## begin Collected data

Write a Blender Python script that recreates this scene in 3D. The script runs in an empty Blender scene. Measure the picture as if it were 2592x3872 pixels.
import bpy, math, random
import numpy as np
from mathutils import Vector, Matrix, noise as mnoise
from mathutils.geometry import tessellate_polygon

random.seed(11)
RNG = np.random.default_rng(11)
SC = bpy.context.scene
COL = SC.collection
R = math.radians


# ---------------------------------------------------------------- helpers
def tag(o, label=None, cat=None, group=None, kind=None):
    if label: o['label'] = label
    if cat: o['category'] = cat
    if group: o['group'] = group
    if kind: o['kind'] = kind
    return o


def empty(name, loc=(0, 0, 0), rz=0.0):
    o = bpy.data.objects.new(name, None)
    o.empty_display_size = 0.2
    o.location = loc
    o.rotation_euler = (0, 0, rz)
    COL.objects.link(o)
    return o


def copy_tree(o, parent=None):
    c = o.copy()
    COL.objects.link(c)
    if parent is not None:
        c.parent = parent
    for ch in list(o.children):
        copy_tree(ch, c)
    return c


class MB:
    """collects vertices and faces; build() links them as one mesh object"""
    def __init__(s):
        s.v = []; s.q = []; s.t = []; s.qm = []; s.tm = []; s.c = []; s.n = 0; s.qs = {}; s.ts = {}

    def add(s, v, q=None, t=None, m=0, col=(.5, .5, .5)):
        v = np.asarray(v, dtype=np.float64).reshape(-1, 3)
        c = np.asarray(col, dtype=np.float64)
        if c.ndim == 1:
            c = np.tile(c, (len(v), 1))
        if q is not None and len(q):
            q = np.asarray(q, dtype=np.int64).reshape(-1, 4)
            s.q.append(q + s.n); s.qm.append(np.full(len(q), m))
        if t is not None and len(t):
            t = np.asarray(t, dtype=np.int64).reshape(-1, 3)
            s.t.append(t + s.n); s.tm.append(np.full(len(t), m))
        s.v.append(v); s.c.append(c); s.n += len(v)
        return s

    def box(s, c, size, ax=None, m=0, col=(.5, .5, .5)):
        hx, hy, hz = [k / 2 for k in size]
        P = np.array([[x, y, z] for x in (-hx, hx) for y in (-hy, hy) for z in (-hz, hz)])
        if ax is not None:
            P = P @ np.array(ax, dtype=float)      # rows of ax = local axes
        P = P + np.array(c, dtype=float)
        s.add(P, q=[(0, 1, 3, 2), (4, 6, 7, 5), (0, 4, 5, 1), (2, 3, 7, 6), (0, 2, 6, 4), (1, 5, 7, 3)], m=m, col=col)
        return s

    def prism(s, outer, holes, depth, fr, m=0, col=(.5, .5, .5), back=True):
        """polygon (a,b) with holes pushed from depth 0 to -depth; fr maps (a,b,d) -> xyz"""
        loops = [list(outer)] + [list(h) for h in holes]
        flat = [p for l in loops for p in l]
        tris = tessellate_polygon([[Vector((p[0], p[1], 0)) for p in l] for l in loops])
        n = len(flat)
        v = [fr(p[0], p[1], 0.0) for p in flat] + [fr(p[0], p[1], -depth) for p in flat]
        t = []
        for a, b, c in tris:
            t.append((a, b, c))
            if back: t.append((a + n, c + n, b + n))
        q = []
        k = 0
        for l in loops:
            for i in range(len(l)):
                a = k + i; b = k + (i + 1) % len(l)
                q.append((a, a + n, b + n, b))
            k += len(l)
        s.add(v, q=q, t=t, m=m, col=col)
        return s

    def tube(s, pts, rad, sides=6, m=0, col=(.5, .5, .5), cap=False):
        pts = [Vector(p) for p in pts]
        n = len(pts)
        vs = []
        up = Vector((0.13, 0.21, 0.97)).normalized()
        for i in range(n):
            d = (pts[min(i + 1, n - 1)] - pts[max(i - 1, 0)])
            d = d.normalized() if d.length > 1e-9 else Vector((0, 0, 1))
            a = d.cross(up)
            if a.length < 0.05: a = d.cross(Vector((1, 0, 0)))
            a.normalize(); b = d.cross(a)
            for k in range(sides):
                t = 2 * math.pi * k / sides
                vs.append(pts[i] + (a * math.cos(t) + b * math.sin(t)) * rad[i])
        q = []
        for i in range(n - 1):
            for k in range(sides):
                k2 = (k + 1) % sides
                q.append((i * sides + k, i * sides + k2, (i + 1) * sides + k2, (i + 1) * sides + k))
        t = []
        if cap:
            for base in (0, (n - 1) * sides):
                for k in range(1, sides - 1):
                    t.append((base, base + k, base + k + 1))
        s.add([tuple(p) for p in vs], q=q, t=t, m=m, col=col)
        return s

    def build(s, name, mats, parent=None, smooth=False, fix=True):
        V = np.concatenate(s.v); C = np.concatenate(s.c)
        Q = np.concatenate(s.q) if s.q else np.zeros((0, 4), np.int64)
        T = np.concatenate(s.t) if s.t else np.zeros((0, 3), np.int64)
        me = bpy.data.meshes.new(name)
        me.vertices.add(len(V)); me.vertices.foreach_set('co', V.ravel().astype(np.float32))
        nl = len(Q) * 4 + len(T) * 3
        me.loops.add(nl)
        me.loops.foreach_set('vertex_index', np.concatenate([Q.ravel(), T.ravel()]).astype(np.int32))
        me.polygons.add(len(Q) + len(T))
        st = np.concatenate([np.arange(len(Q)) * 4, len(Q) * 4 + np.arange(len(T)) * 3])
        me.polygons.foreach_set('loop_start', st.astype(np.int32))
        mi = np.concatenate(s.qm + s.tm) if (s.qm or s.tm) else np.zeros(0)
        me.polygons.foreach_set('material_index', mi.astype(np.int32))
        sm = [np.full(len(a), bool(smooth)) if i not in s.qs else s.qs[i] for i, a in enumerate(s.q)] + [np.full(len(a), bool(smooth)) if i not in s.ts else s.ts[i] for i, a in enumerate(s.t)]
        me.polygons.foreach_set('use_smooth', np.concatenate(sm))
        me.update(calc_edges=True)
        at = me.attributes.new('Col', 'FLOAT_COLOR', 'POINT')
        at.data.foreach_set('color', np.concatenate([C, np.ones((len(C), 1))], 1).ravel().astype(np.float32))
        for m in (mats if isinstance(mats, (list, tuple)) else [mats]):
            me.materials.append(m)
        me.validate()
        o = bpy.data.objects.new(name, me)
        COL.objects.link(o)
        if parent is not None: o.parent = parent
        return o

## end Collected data

_To be done_
Quote the data above in full, changing nothing.

_Problem solution_
Write a Blender Python script that recreates this scene in 3D. The script runs in an empty Blender scene. Measure the picture as if it were 2592x3872 pixels.
import bpy, math, random
import numpy as np
from mathutils import Vector, Matrix, noise as mnoise
from mathutils.geometry import tessellate_polygon

random.seed(11)
RNG = np.random.default_rng(11)
SC = bpy.context.scene
COL = SC.collection
R = math.radians


# ---------------------------------------------------------------- helpers
def tag(o, label=None, cat=None, group=None, kind=None):
    if label: o['label'] = label
    if cat: o['category'] = cat
    if group: o['group'] = group
    if kind: o['kind'] = kind
    return o


def empty(name, loc=(0, 0, 0), rz=0.0):
    o = bpy.data.objects.new(name, None)
    o.empty_display_size = 0.2
    o.location = loc
    o.rotation_euler = (0, 0, rz)
    COL.objects.link(o)
    return o


def copy_tree(o, parent=None):
    c = o.copy()
    COL.objects.link(c)
    if parent is not None:
        c.parent = parent
    for ch in list(o.children):
        copy_tree(ch, c)
    return c


class MB:
    """collects vertices and faces; build() links them as one mesh object"""
    def __init__(s):
        s.v = []; s.q = []; s.t = []; s.qm = []; s.tm = []; s.c = []; s.n = 0; s.qs = {}; s.ts = {}

    def add(s, v, q=None, t=None, m=0, col=(.5, .5, .5)):
        v = np.asarray(v, dtype=np.float64).reshape(-1, 3)
        c = np.asarray(col, dtype=np.float64)
        if c.ndim == 1:
            c = np.tile(c, (len(v), 1))
        if q is not None and len(q):
            q = np.asarray(q, dtype=np.int64).reshape(-1, 4)
            s.q.append(q + s.n); s.qm.append(np.full(len(q), m))
        if t is not None and len(t):
            t = np.asarray(t, dtype=np.int64).reshape(-1, 3)
            s.t.append(t + s.n); s.tm.append(np.full(len(t), m))
        s.v.append(v); s.c.append(c); s.n += len(v)
        return s

    def box(s, c, size, ax=None, m=0, col=(.5, .5, .5)):
        hx, hy, hz = [k / 2 for k in size]
        P = np.array([[x, y, z] for x in (-hx, hx) for y in (-hy, hy) for z in (-hz, hz)])
        if ax is not None:
            P = P @ np.array(ax, dtype=float)      # rows of ax = local axes
        P = P + np.array(c, dtype=float)
        s.add(P, q=[(0, 1, 3, 2), (4, 6, 7, 5), (0, 4, 5, 1), (2, 3, 7, 6), (0, 2, 6, 4), (1, 5, 7, 3)], m=m, col=col)
        return s

    def prism(s, outer, holes, depth, fr, m=0, col=(.5, .5, .5), back=True):
        """polygon (a,b) with holes pushed from depth 0 to -depth; fr maps (a,b,d) -> xyz"""
        loops = [list(outer)] + [list(h) for h in holes]
        flat = [p for l in loops for p in l]
        tris = tessellate_polygon([[Vector((p[0], p[1], 0)) for p in l] for l in loops])
        n = len(flat)
        v = [fr(p[0], p[1], 0.0) for p in flat] + [fr(p[0], p[1], -depth) for p in flat]
        t = []
        for a, b, c in tris:
            t.append((a, b, c))
            if back: t.append((a + n, c + n, b + n))
        q = []
        k = 0
        for l in loops:
            for i in range(len(l)):
                a = k + i; b = k + (i + 1) % len(l)
                q.append((a, a + n, b + n, b))
            k += len(l)
        s.add(v, q=q, t=t, m=m, col=col)
        return s

    def tube(s, pts, rad, sides=6, m=0, col=(.5, .5, .5), cap=False):
        pts = [Vector(p) for p in pts]
        n = len(pts)
        vs = []
        up = Vector((0.13, 0.21, 0.97)).normalized()
        for i in range(n):
            d = (pts[min(i + 1, n - 1)] - pts[max(i - 1, 0)])
            d = d.normalized() if d.length > 1e-9 else Vector((0, 0, 1))
            a = d.cross(up)
            if a.length < 0.05: a = d.cross(Vector((1, 0, 0)))
            a.normalize(); b = d.cross(a)
            for k in range(sides):
                t = 2 * math.pi * k / sides
                vs.append(pts[i] + (a * math.cos(t) + b * math.sin(t)) * rad[i])
        q = []
        for i in range(n - 1):
            for k in range(sides):
                k2 = (k + 1) % sides
                q.append((i * sides + k, i * sides + k2, (i + 1) * sides + k2, (i + 1) * sides + k))
        t = []
        if cap:
            for base in (0, (n - 1) * sides):
                for k in range(1, sides - 1):
                    t.append((base, base + k, base + k + 1))
        s.add([tuple(p) for p in vs], q=q, t=t, m=m, col=col)
        return s

    def build(s, name, mats, parent=None, smooth=False, fix=True):
        V = np.concatenate(s.v); C = np.concatenate(s.c)
        Q = np.concatenate(s.q) if s.q else np.zeros((0, 4), np.int64)
        T = np.concatenate(s.t) if s.t else np.zeros((0, 3), np.int64)
        me = bpy.data.meshes.new(name)
        me.vertices.add(len(V)); me.vertices.foreach_set('co', V.ravel().astype(np.float32))
        nl = len(Q) * 4 + len(T) * 3
        me.loops.add(nl)
        me.loops.foreach_set('vertex_index', np.concatenate([Q.ravel(), T.ravel()]).astype(np.int32))
        me.polygons.add(len(Q) + len(T))
        st = np.concatenate([np.arange(len(Q)) * 4, len(Q) * 4 + np.arange(len(T)) * 3])
        me.polygons.foreach_set('loop_start', st.astype(np.int32))
        mi = np.concatenate(s.qm + s.tm) if (s.qm or s.tm) else np.zeros(0)
        me.polygons.foreach_set('material_index', mi.astype(np.int32))
        sm = [np.full(len(a), bool(smooth)) if i not in s.qs else s.qs[i] for i, a in enumerate(s.q)] + [np.full(len(a), bool(smooth)) if i not in s.ts else s.ts[i] for i, a in enumerate(s.t)]
        me.polygons.foreach_set('use_smooth', np.concatenate(sm))
        me.update(calc_edges=True)
        at = me.attributes.new('Col', 'FLOAT_COLOR', 'POINT')
        at.data.foreach_set('color', np.concatenate([C, np.ones((len(C), 1))], 1).ravel().astype(np.float32))
        for m in (mats if isinstance(mats, (list, tuple)) else [mats]):
            me.materials.append(m)
        me.validate()
        o = bpy.data.objects.new(name, me)
        COL.objects.link(o)
        if parent is not None: o.parent = parent
        return o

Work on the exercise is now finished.